### To be done
Extract only the first line of the listing and every line after it up to and including the one with "S.camera = cam". Omit the pictures.

▼▼▼

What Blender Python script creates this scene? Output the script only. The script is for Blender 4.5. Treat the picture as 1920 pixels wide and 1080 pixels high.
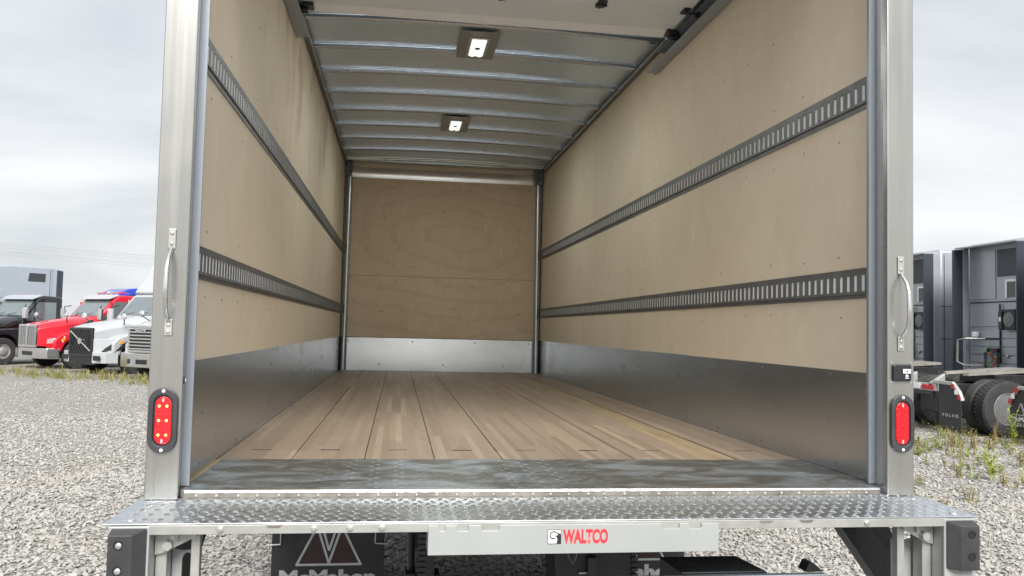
import bpy, bmesh, math, random
import numpy as np
from mathutils import Vector, Matrix
random.seed(7); rng = np.random.default_rng(7)
R = math.radians
for o in list(bpy.data.objects): bpy.data.objects.remove(o)
S = bpy.context.scene
COL = S.collection
GZ = -1.2                                   # ground level; z = 0 is the cargo floor, y = 0 the rear frame

# ------------------------------------------------------------------ camera
CAM = Vector((-0.532, -2.696, 0.538)); YAW, PITCH, ROLL = 0.1379, 0.0510, 0.0233
fw = Vector((math.sin(YAW)*math.cos(PITCH), math.cos(YAW)*math.cos(PITCH), math.sin(PITCH)))
rt = Vector((math.cos(YAW), -math.sin(YAW), 0)); up = rt.cross(fw)
r2 = rt*math.cos(ROLL) + up*math.sin(ROLL); u2 = -rt*math.sin(ROLL) + up*math.cos(ROLL)
cd = bpy.data.cameras.new('camera'); cam = bpy.data.objects.new('camera', cd); COL.objects.link(cam)
mw = Matrix((r2, u2, -fw)).transposed().to_4x4(); mw.translation = CAM; cam.matrix_world = mw
cd.sensor_width = 36; cd.lens = 1525.2/1920*36; cd.clip_start = 0.05; cd.clip_end = 3000
S.camera = cam

# ------------------------------------------------------------------ sky, sun, exposure
SUN_AZ, SUN_EL = R(179), R(41)               # clockwise from +Y
sd = Vector((math.sin(SUN_AZ)*math.cos(SUN_EL), math.cos(SUN_AZ)*math.cos(SUN_EL), math.sin(SUN_EL)))
W = bpy.data.worlds.new('World'); S.world = W; W.use_nodes = True
nt = W.node_tree; N = nt.nodes; Lk = nt.links; N.clear()
out = N.new('ShaderNodeOutputWorld'); bg = N.new('ShaderNodeBackground'); bg.inputs[1].default_value = 0.1
sky = N.new('ShaderNodeTexSky'); sky.sky_type = 'NISHITA'; sky.sun_disc = False
sky.sun_elevation = SUN_EL; sky.sun_rotation = SUN_AZ; sky.dust_density = 3; sky.air_density = 1.2
tc = N.new('ShaderNodeTexCoord')
sep = N.new('ShaderNodeSeparateXYZ'); Lk.new(tc.outputs['Generated'], sep.inputs[0])
def wm(op, a, b=None, c=None):
    n = N.new('ShaderNodeMath'); n.operation = op
    for i, v in enumerate((a, b, c)):
        if v is None: continue
        if isinstance(v, (int, float)): n.inputs[i].default_value = v
        else: Lk.new(v, n.inputs[i])
    return n.outputs[0]
zz = wm('ADD', wm('MAXIMUM', sep.outputs[2], 0.0), 0.42)
cmb = N.new('ShaderNodeCombineXYZ')
Lk.new(wm('DIVIDE', sep.outputs[0], zz), cmb.inputs[0]); Lk.new(wm('DIVIDE', sep.outputs[1], zz), cmb.inputs[1])
mpg = N.new('ShaderNodeMapping'); mpg.inputs['Scale'].default_value = (0.55, 0.9, 1); mpg.inputs['Rotation'].default_value = (0, 0, R(-25))
Lk.new(cmb.outputs[0], mpg.inputs[0])
nz = N.new('ShaderNodeTexNoise'); nz.inputs['Scale'].default_value = 1.9; nz.inputs['Detail'].default_value = 6; nz.inputs['Roughness'].default_value = 0.52; nz.inputs['Distortion'].default_value = 0.6
Lk.new(mpg.outputs[0], nz.inputs[0])
cr = N.new('ShaderNodeValToRGB'); cr.color_ramp.elements[0].position = 0.32; cr.color_ramp.elements[1].position = 0.66
cr.color_ramp.elements[0].color = (0.345, 0.366, 0.392, 1); cr.color_ramp.elements[1].color = (0.565, 0.57, 0.575, 1)
Lk.new(nz.outputs[0], cr.inputs[0])
dot = N.new('ShaderNodeVectorMath'); dot.operation = 'DOT_PRODUCT'; Lk.new(tc.outputs['Generated'], dot.inputs[0]); dot.inputs[1].default_value = sd
glow = wm('MULTIPLY', wm('POWER', wm('MAXIMUM', dot.outputs['Value'], 0.0), 7.0), 0.5)     # bright veil of cloud round the hidden sun
fac = wm('MULTIPLY', wm('ADD', glow, 1.0), 10.0)
sc = N.new('ShaderNodeVectorMath'); sc.operation = 'SCALE'; Lk.new(cr.outputs[0], sc.inputs[0]); Lk.new(fac, sc.inputs['Scale'])
mx = N.new('ShaderNodeMix'); mx.data_type = 'RGBA'; mx.inputs[0].default_value = 0.93
Lk.new(sky.outputs[0], mx.inputs[6]); Lk.new(sc.outputs[0], mx.inputs[7])
Lk.new(mx.outputs[2], bg.inputs[0]); Lk.new(bg.outputs[0], out.inputs[0])
sl = bpy.data.lights.new('sun', 'SUN'); sl.energy = 3.3; sl.angle = R(30); sl.color = (1.0, 0.96, 0.90)
so = bpy.data.objects.new('sun', sl); COL.objects.link(so); so.rotation_euler = (-sd).to_track_quat('-Z', 'Y').to_euler(); so.location = (20, 20, 40)
S.view_settings.view_transform = 'Standard'; S.view_settings.look = 'None'; S.view_settings.gamma = 1
S.view_settings.use_curve_mapping = False; S.view_settings.exposure = 0.90
S.render.engine = 'CYCLES'
S.cycles.max_bounces = 7; S.cycles.diffuse_bounces = 6; S.cycles.glossy_bounces = 3; S.cycles.transmission_bounces = 2

# ------------------------------------------------------------------ materials
class G:
    """small node-graph helper"""
    def __init__(s, name):
        s.m = bpy.data.materials.new(name); s.m.use_nodes = True
        s.t = s.m.node_tree; s.b = s.t.nodes['Principled BSDF']; s.c = None
    def n(s, t, **k):
        x = s.t.nodes.new(t)
        for a, v in k.items(): setattr(x, a, v)
        return x
    def l(s, a, b): s.t.links.new(a, b)
    def put(s, sock, v):
        if isinstance(v, bpy.types.NodeSocket): s.l(v, sock)
        elif isinstance(v, (tuple, list)) and len(v) == 3 and sock.type == 'RGBA': sock.default_value = (*v, 1)
        else: sock.default_value = v
    def co(s, scale=(1, 1, 1), loc=(0, 0, 0), rot=(0, 0, 0), world=False):
        if world: src = s.n('ShaderNodeNewGeometry').outputs['Position']
        else: src = s.n('ShaderNodeTexCoord').outputs['Object']
        m = s.n('ShaderNodeMapping'); s.l(src, m.inputs[0]); m.inputs['Scale'].default_value = scale
        m.inputs['Location'].default_value = loc; m.inputs['Rotation'].default_value = rot
        return m.outputs[0]
    def noise(s, co, sc, det=4, ro=0.55, dist=0.0):
        x = s.n('ShaderNodeTexNoise'); s.l(co, x.inputs[0]); x.inputs['Scale'].default_value = sc
        x.inputs['Detail'].default_value = det; x.inputs['Roughness'].default_value = ro; x.inputs['Distortion'].default_value = dist
        return x.outputs[0]
    def ramp(s, f, *st):
        x = s.n('ShaderNodeValToRGB'); e = x.color_ramp.elements
        while len(e) < len(st): e.new(0.5)
        for i, (p, c) in enumerate(st):
            e[i].position = p; e[i].color = (c, c, c, 1) if isinstance(c, (int, float)) else (*c, 1)
        s.l(f, x.inputs[0]); return x.outputs[0]
    def mix(s, f, a, b, mode='MIX'):
        x = s.n('ShaderNodeMix', data_type='RGBA', blend_type=mode)
        s.put(x.inputs[0], f); s.put(x.inputs[6], a); s.put(x.inputs[7], b); return x.outputs[2]
    def ma(s, op, a, b=None, c=None):
        x = s.n('ShaderNodeMath', operation=op)
        for i, v in enumerate((a, b, c)):
            if v is not None: s.put(x.inputs[i], v)
        return x.outputs[0]
    def bump(s, h, st=0.3, d=0.01):
        x = s.n('ShaderNodeBump'); s.l(h, x.inputs['Height']); x.inputs['Strength'].default_value = st; x.inputs['Distance'].default_value = d
        s.l(x.outputs[0], s.b.inputs['Normal'])
    def set(s, base=None, rough=None, metal=None, **k):
        if base is not None: s.put(s.b.inputs['Base Color'], base)
        if rough is not None: s.put(s.b.inputs['Roughness'], rough)
        if metal is not None: s.put(s.b.inputs['Metallic'], metal)
        for a, v in k.items(): s.put(s.b.inputs[a.replace('_', ' ')], v)
        return s.m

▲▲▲

### Exercise result
What Blender Python script creates this scene? Output the script only. The script is for Blender 4.5. Treat the picture as 1920 pixels wide and 1080 pixels high.
import bpy, bmesh, math, random
import numpy as np
from mathutils import Vector, Matrix
random.seed(7); rng = np.random.default_rng(7)
R = math.radians
for o in list(bpy.data.objects): bpy.data.objects.remove(o)
S = bpy.context.scene
COL = S.collection
GZ = -1.2                                   # ground level; z = 0 is the cargo floor, y = 0 the rear frame

# ------------------------------------------------------------------ camera
CAM = Vector((-0.532, -2.696, 0.538)); YAW, PITCH, ROLL = 0.1379, 0.0510, 0.0233
fw = Vector((math.sin(YAW)*math.cos(PITCH), math.cos(YAW)*math.cos(PITCH), math.sin(PITCH)))
rt = Vector((math.cos(YAW), -math.sin(YAW), 0)); up = rt.cross(fw)
r2 = rt*math.cos(ROLL) + up*math.sin(ROLL); u2 = -rt*math.sin(ROLL) + up*math.cos(ROLL)
cd = bpy.data.cameras.new('camera'); cam = bpy.data.objects.new('camera', cd); COL.objects.link(cam)
mw = Matrix((r2, u2, -fw)).transposed().to_4x4(); mw.translation = CAM; cam.matrix_world = mw
cd.sensor_width = 36; cd.lens = 1525.2/1920*36; cd.clip_start = 0.05; cd.clip_end = 3000
S.camera = cam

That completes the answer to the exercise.